RECORDS SHOWN:
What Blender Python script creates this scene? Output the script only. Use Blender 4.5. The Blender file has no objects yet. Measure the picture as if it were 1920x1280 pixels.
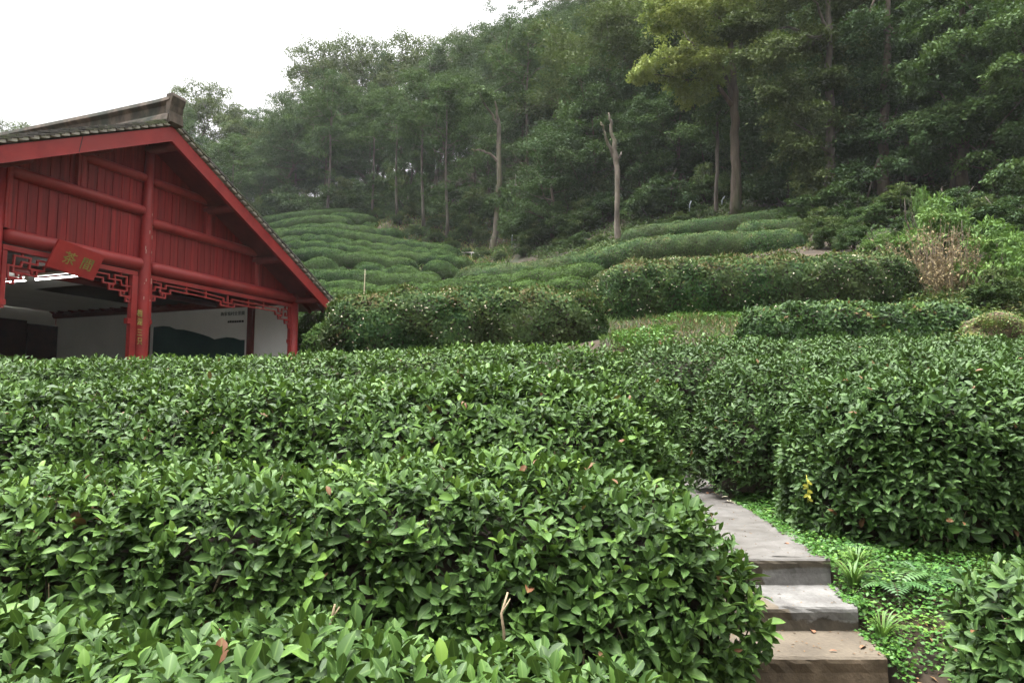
import bpy, math, random
import numpy as np
rng = np.random.default_rng(7)
random.seed(7)
SC = bpy.context.scene
COL = SC.collection
R = math.radians
# ------------------------------------------------------------------ camera
TH, F = R(5.0), 1280.0
cam_d = bpy.data.cameras.new('camera'); cam = bpy.data.objects.new('camera', cam_d); COL.objects.link(cam)
cam_d.sensor_width = 36; cam_d.lens = 24.0; cam_d.clip_end = 3000; cam_d.clip_start = 0.05
cam.rotation_euler = (R(90) + TH, 0, 0)
SC.camera = cam


def ray(px, py):
    return np.array([px - 960.0, F * math.cos(TH) - math.sin(TH) * (640 - py), F * math.sin(TH) + math.cos(TH) * (640 - py)])


def P(px, py, d):
    r = ray(px, py)
    return r * d / r[1]


def project(p):
    p = np.asarray(p, float)
    z = p[..., 1] * math.cos(TH) + p[..., 2] * math.sin(TH)
    yy = -p[..., 1] * math.sin(TH) + p[..., 2] * math.cos(TH)
    return 960 + F * p[..., 0] / z, 640 - F * yy / z, z


def unit(a):
    return a / np.maximum(np.linalg.norm(a, axis=-1, keepdims=True), 1e-9)


def snoise(p, scale, seed, n=7):
    r = np.random.default_rng(seed)
    k = r.normal(size=(n, 3)); k = unit(k) * r.uniform(.6, 1.6, (n, 1)) / scale * 2 * math.pi
    ph = r.uniform(0, 6.28, n)
    return np.sin(p @ k.T + ph).sum(-1) / math.sqrt(n)


# ------------------------------------------------------------------ materials
def new_mat(name):
    m = bpy.data.materials.new(name); m.use_nodes = True
    nt = m.node_tree; b = nt.nodes['Principled BSDF']
    return m, nt, b


def node(nt, t, **kw):
    n = nt.nodes.new(t)
    for k, v in kw.items(): setattr(n, k, v)
    return n


def ramp(nt, fac, stops):
    r = node(nt, 'ShaderNodeValToRGB'); e = r.color_ramp.elements
    while len(e) < len(stops): e.new(.5)
    for el, (p, c) in zip(e, stops): el.position = p; el.color = (*c, 1)
    nt.links.new(fac, r.inputs[0])
    return r.outputs[0]


def noise(nt, scale, detail=4, coord='Object', vec=(1, 1, 1), rough=.6):
    tc = node(nt, 'ShaderNodeTexCoord'); mp = node(nt, 'ShaderNodeMapping'); mp.inputs['Scale'].default_value = vec
    nz = node(nt, 'ShaderNodeTexNoise'); nz.inputs['Scale'].default_value = scale; nz.inputs['Detail'].default_value = detail
    nz.inputs['Roughness'].default_value = rough
    nt.links.new(tc.outputs[coord], mp.inputs[0]); nt.links.new(mp.outputs[0], nz.inputs[0])
    return nz.outputs[0]


def mix(nt, fac, a, b, mode='MIX'):
    m = node(nt, 'ShaderNodeMix', data_type='RGBA', blend_type=mode)
    for sock, val in ((m.inputs[0], fac), (m.inputs[6], a), (m.inputs[7], b)):
        if isinstance(val, bpy.types.NodeSocket): nt.links.new(val, sock)
        elif isinstance(val, (int, float)): sock.default_value = val
        else: sock.default_value = (*val, 1)
    return m.outputs[2]


def bump(nt, b, h, strength=.3, dist=.02):
    bp = node(nt, 'ShaderNodeBump'); bp.inputs['Strength'].default_value = strength; bp.inputs['Distance'].default_value = dist
    nt.links.new(h, bp.inputs['Height']); nt.links.new(bp.outputs[0], b.inputs['Normal'])


def noisy_mat(name, c1, c2, scale=6, rough=.7, vec=(1, 1, 1), bs=.2, spec=.3, lo=.35, hi=.65, c3=None, scale3=1.2, coord='Object'):
    m, nt, b = new_mat(name)
    n = noise(nt, scale, 5, coord, vec)
    c = ramp(nt, n, [(lo, c1), (hi, c2)])
    if c3 is not None:
        n3 = noise(nt, scale3, 4, coord, vec)
        f = ramp(nt, n3, [(.48, (0, 0, 0)), (.62, (1, 1, 1))])
        c = mix(nt, f, c, c3)
    nt.links.new(c, b.inputs['Base Color'])
    b.inputs['Roughness'].default_value = rough; b.inputs['Specular IOR Level'].default_value = spec
    if bs: bump(nt, b, n, bs)
    return m


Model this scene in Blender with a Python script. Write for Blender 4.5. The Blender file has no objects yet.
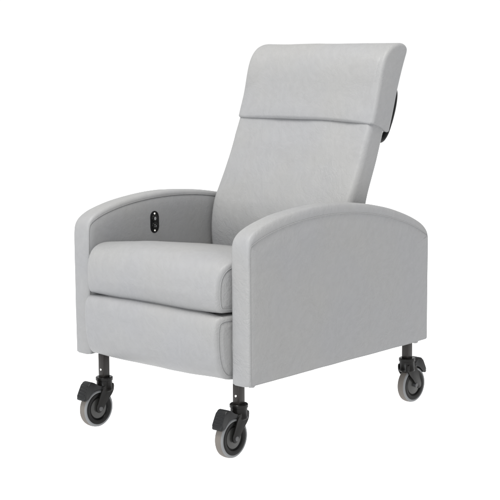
import bpy, bmesh, math, random
from mathutils import Vector, Matrix, noise

random.seed(4)
S = 1.26                       # build units -> metres
Y0 = 0.356                     # the chair's centre in build units

scene = bpy.context.scene

# ------------------------------------------------------------------ camera
def setup_camera():
    cx, cy, cz, yaw, pitch, roll, f = 2.4507, -2.3713, 0.9628, 0.7347, -0.1435, -0.0073, 1414.98
    cam = bpy.data.cameras.new('camera')
    cam.sensor_width = 36
    cam.lens = f / 500 * 36
    cam.clip_start = 0.05
    cam.clip_end = 200
    o = bpy.data.objects.new('camera', cam)
    scene.collection.objects.link(o)
    fw = Vector((-math.sin(yaw) * math.cos(pitch), math.cos(yaw) * math.cos(pitch), math.sin(pitch)))
    r = Vector((math.cos(yaw), math.sin(yaw), 0))
    u = r.cross(fw)
    r2 = r * math.cos(roll) + u * math.sin(roll)
    u2 = -r * math.sin(roll) + u * math.cos(roll)
    m = Matrix((r2, u2, -fw)).transposed().to_4x4()
    m.translation = Vector((cx, cy - Y0, cz)) * S
    o.matrix_world = m
    scene.camera = o
setup_camera()

# ------------------------------------------------------------------ world and lamps
w = bpy.data.worlds.new("World")
scene.world = w
w.use_nodes = True
bg = w.node_tree.nodes['Background']
bg.inputs['Color'].default_value = (1.0, 1.0, 1.0, 1)
bg.inputs['Strength'].default_value = 1.04

def area(name, loc, target, size, power, color, size_y=None):
    l = bpy.data.lights.new(name, 'AREA')
    l.energy = power
    l.color = color
    l.size = size
    if size_y:
        l.shape = 'RECTANGLE'
        l.size_y = size_y
    o = bpy.data.objects.new(name, l)
    scene.collection.objects.link(o)
    o.location = loc
    o.rotation_euler = (Vector(target) - Vector(loc)).to_track_quat('-Z', 'Y').to_euler()
    return o

area('key_softbox', (0.8, -4.9, 1.1), (0, 0, .5), 2.4, 146, (0.95, 0.975, 1.0))
area('top_softbox', (0.7, -1.9, 5.9), (0, 0, .5), 2.6, 460, (1.0, 0.985, 0.95))
# added lamp, shines up through the floor to turn it shadowless white
area('added_under_floor_lamp', (0, 3, -0.7), (0, 3, 0), 70, 18200, (1, 1, 1)).rotation_euler = (math.pi, 0, 0)

scene.view_settings.view_transform = 'Standard'
scene.view_settings.look = 'None'
scene.view_settings.exposure = 0
scene.view_settings.gamma = 1
try:
    scene.cycles.max_bounces = 8
    scene.cycles.use_denoising = True
except Exception:
    pass

# ------------------------------------------------------------------ materials
def nodes_of(name):
    m = bpy.data.materials.new(name)
    m.use_nodes = True
    nt = m.node_tree
    return m, nt, nt.nodes['Principled BSDF']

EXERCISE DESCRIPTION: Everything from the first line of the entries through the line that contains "axis=-1, keepdims=True), 1e-9)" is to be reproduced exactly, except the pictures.

SOLUTION FOR THIS PROBLEM:
What Blender Python script creates this scene? Output the script only. Use Blender 4.5. The Blender file has no objects yet. Measure the picture as if it were 1920x1280 pixels.
import bpy, math, random
import numpy as np
rng = np.random.default_rng(7)
random.seed(7)
SC = bpy.context.scene
COL = SC.collection
R = math.radians
# ------------------------------------------------------------------ camera
TH, F = R(5.0), 1280.0
cam_d = bpy.data.cameras.new('camera'); cam = bpy.data.objects.new('camera', cam_d); COL.objects.link(cam)
cam_d.sensor_width = 36; cam_d.lens = 24.0; cam_d.clip_end = 3000; cam_d.clip_start = 0.05
cam.rotation_euler = (R(90) + TH, 0, 0)
SC.camera = cam


def ray(px, py):
    return np.array([px - 960.0, F * math.cos(TH) - math.sin(TH) * (640 - py), F * math.sin(TH) + math.cos(TH) * (640 - py)])


def P(px, py, d):
    r = ray(px, py)
    return r * d / r[1]


def project(p):
    p = np.asarray(p, float)
    z = p[..., 1] * math.cos(TH) + p[..., 2] * math.sin(TH)
    yy = -p[..., 1] * math.sin(TH) + p[..., 2] * math.cos(TH)
    return 960 + F * p[..., 0] / z, 640 - F * yy / z, z


def unit(a):
    return a / np.maximum(np.linalg.norm(a, axis=-1, keepdims=True), 1e-9)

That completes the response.